Play Ruff

By Kelli Rosen

Unlike many of us, our dogs can’t wait to work out—go for a run, sprint up and down the stairs, or just chase their tails. They know it’s fun, and we know it keeps them healthy, burns calories, and increases muscle tone. But daily exercise plays a role in their emotional well-being (read: sanity) too. “In addition to basic obedience and good nutrition, exercise is a very important part of the happy-dog equation,” says Los Angeles–based holistic dog behaviorist David Reinecker, who creates custom fitness programs for dogs, especially those suffering from separation anxiety and exhibiting aggressive behavior. Some tips to tucker out your pooch without draining your energy:

• Network with neighbors and take turns walking one another’s dogs. Or plan a play date so the pooches can romp together in a fenced backyard.

• Take him for a splash in a nearby lake or reservoir. For smaller breeds, fill a kiddie pool or hook up a sprinkler.

• Get creative indoors. Play hide and seek (you hide, Fido seeks), or hide his favorite toys around the house.

• Book a spot in doggie daycare. Reinecker suggests finding one with a “calm, clean energy.”

• Sign up for agility training, but don’t pressure your dog to continue if he doesn’t seem to enjoy it.

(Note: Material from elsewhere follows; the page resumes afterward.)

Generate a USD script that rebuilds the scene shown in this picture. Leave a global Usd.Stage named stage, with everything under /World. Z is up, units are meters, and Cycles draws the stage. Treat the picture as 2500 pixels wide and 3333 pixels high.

• Lace up your running shoes and hit the trails. Avoid concrete and asphalt, and if your pooch is still a pup, only jog short distances.

• Increase fetching distances by hitting a tennis ball with a racquet or tossing a Frisbee.

• Keep practicing all the tricks he learned in obedience class. Reinecker’s favorite is the doggie sit-up—a series of “sit” and “down” commands.